What you should do — Extract the data exactly, missing nothing.

Dataset extract —
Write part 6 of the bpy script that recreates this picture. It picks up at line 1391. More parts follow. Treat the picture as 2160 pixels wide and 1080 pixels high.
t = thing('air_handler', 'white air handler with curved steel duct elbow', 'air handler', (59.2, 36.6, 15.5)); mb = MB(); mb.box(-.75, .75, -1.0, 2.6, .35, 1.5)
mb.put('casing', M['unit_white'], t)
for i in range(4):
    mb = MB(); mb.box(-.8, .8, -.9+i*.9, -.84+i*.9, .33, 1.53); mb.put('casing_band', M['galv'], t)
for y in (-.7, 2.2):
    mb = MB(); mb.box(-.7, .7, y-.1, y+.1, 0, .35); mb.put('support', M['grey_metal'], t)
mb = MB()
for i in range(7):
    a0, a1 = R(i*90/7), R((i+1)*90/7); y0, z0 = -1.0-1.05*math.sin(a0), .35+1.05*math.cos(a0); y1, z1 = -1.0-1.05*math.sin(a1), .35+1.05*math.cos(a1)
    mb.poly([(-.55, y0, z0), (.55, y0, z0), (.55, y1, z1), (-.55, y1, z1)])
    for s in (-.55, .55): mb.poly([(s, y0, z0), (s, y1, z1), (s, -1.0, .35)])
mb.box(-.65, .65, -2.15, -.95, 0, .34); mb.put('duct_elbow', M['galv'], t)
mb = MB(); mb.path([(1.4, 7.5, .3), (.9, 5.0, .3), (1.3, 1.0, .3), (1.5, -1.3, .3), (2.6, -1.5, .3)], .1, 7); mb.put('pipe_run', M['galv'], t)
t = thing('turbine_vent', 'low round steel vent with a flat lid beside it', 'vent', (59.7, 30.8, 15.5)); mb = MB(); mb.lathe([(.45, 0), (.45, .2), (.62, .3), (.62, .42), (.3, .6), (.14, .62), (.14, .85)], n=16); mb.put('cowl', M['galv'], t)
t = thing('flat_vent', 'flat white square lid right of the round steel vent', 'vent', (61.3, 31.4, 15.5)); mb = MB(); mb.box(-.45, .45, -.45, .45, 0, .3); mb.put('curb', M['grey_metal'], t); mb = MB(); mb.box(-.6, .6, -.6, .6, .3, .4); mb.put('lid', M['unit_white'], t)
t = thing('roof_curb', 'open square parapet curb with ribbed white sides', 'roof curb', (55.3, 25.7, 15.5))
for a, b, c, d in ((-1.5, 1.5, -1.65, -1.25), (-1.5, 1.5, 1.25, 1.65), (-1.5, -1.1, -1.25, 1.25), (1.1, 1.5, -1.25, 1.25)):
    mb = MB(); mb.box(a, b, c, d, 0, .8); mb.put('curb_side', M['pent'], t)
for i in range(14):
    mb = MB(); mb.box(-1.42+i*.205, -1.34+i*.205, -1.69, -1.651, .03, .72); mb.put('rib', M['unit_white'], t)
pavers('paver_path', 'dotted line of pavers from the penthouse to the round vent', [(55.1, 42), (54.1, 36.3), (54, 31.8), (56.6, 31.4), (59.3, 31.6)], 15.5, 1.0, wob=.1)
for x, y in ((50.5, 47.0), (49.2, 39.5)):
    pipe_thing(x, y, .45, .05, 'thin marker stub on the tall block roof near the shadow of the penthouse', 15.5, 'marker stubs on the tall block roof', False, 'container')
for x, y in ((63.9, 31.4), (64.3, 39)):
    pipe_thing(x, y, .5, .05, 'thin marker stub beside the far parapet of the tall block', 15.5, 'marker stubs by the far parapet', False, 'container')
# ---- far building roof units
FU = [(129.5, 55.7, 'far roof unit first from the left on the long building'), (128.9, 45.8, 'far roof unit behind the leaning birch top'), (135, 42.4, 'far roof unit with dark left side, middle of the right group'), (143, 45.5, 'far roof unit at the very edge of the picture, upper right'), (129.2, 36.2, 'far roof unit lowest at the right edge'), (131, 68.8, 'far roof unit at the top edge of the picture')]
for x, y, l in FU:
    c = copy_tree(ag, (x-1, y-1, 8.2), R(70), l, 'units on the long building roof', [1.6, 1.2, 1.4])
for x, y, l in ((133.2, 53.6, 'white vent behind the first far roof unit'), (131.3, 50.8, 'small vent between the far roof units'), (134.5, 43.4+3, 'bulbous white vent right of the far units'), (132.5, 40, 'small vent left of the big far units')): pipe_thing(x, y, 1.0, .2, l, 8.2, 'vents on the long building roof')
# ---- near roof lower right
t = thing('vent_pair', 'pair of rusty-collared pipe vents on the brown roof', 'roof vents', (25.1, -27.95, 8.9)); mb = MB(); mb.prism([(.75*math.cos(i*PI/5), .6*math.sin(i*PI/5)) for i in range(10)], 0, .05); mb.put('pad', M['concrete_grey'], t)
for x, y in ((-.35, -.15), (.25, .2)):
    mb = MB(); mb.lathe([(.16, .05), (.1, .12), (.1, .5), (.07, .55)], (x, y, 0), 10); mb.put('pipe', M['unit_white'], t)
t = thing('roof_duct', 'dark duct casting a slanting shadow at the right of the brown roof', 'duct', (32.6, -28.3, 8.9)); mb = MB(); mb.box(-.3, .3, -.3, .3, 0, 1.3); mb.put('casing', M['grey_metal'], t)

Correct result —
Write part 6 of the bpy script that recreates this picture. It picks up at line 1391. More parts follow. Treat the picture as 2160 pixels wide and 1080 pixels high.
t = thing('air_handler', 'white air handler with curved steel duct elbow', 'air handler', (59.2, 36.6, 15.5)); mb = MB(); mb.box(-.75, .75, -1.0, 2.6, .35, 1.5)
mb.put('casing', M['unit_white'], t)
for i in range(4):
    mb = MB(); mb.box(-.8, .8, -.9+i*.9, -.84+i*.9, .33, 1.53); mb.put('casing_band', M['galv'], t)
for y in (-.7, 2.2):
    mb = MB(); mb.box(-.7, .7, y-.1, y+.1, 0, .35); mb.put('support', M['grey_metal'], t)
mb = MB()
for i in range(7):
    a0, a1 = R(i*90/7), R((i+1)*90/7); y0, z0 = -1.0-1.05*math.sin(a0), .35+1.05*math.cos(a0); y1, z1 = -1.0-1.05*math.sin(a1), .35+1.05*math.cos(a1)
    mb.poly([(-.55, y0, z0), (.55, y0, z0), (.55, y1, z1), (-.55, y1, z1)])
    for s in (-.55, .55): mb.poly([(s, y0, z0), (s, y1, z1), (s, -1.0, .35)])
mb.box(-.65, .65, -2.15, -.95, 0, .34); mb.put('duct_elbow', M['galv'], t)
mb = MB(); mb.path([(1.4, 7.5, .3), (.9, 5.0, .3), (1.3, 1.0, .3), (1.5, -1.3, .3), (2.6, -1.5, .3)], .1, 7); mb.put('pipe_run', M['galv'], t)
t = thing('turbine_vent', 'low round steel vent with a flat lid beside it', 'vent', (59.7, 30.8, 15.5)); mb = MB(); mb.lathe([(.45, 0), (.45, .2), (.62, .3), (.62, .42), (.3, .6), (.14, .62), (.14, .85)], n=16); mb.put('cowl', M['galv'], t)
t = thing('flat_vent', 'flat white square lid right of the round steel vent', 'vent', (61.3, 31.4, 15.5)); mb = MB(); mb.box(-.45, .45, -.45, .45, 0, .3); mb.put('curb', M['grey_metal'], t); mb = MB(); mb.box(-.6, .6, -.6, .6, .3, .4); mb.put('lid', M['unit_white'], t)
t = thing('roof_curb', 'open square parapet curb with ribbed white sides', 'roof curb', (55.3, 25.7, 15.5))
for a, b, c, d in ((-1.5, 1.5, -1.65, -1.25), (-1.5, 1.5, 1.25, 1.65), (-1.5, -1.1, -1.25, 1.25), (1.1, 1.5, -1.25, 1.25)):
    mb = MB(); mb.box(a, b, c, d, 0, .8); mb.put('curb_side', M['pent'], t)
for i in range(14):
    mb = MB(); mb.box(-1.42+i*.205, -1.34+i*.205, -1.69, -1.651, .03, .72); mb.put('rib', M['unit_white'], t)
pavers('paver_path', 'dotted line of pavers from the penthouse to the round vent', [(55.1, 42), (54.1, 36.3), (54, 31.8), (56.6, 31.4), (59.3, 31.6)], 15.5, 1.0, wob=.1)
for x, y in ((50.5, 47.0), (49.2, 39.5)):
    pipe_thing(x, y, .45, .05, 'thin marker stub on the tall block roof near the shadow of the penthouse', 15.5, 'marker stubs on the tall block roof', False, 'container')
for x, y in ((63.9, 31.4), (64.3, 39)):
    pipe_thing(x, y, .5, .05, 'thin marker stub beside the far parapet of the tall block', 15.5, 'marker stubs by the far parapet', False, 'container')
# ---- far building roof units
FU = [(129.5, 55.7, 'far roof unit first from the left on the long building'), (128.9, 45.8, 'far roof unit behind the leaning birch top'), (135, 42.4, 'far roof unit with dark left side, middle of the right group'), (143, 45.5, 'far roof unit at the very edge of the picture, upper right'), (129.2, 36.2, 'far roof unit lowest at the right edge'), (131, 68.8, 'far roof unit at the top edge of the picture')]
for x, y, l in FU:
    c = copy_tree(ag, (x-1, y-1, 8.2), R(70), l, 'units on the long building roof', [1.6, 1.2, 1.4])
for x, y, l in ((133.2, 53.6, 'white vent behind the first far roof unit'), (131.3, 50.8, 'small vent between the far roof units'), (134.5, 43.4+3, 'bulbous white vent right of the far units'), (132.5, 40, 'small vent left of the big far units')): pipe_thing(x, y, 1.0, .2, l, 8.2, 'vents on the long building roof')
# ---- near roof lower right
t = thing('vent_pair', 'pair of rusty-collared pipe vents on the brown roof', 'roof vents', (25.1, -27.95, 8.9)); mb = MB(); mb.prism([(.75*math.cos(i*PI/5), .6*math.sin(i*PI/5)) for i in range(10)], 0, .05); mb.put('pad', M['concrete_grey'], t)
for x, y in ((-.35, -.15), (.25, .2)):
    mb = MB(); mb.lathe([(.16, .05), (.1, .12), (.1, .5), (.07, .55)], (x, y, 0), 10); mb.put('pipe', M['unit_white'], t)
t = thing('roof_duct', 'dark duct casting a slanting shadow at the right of the brown roof', 'duct', (32.6, -28.3, 8.9)); mb = MB(); mb.box(-.3, .3, -.3, .3, 0, 1.3); mb.put('casing', M['grey_metal'], t)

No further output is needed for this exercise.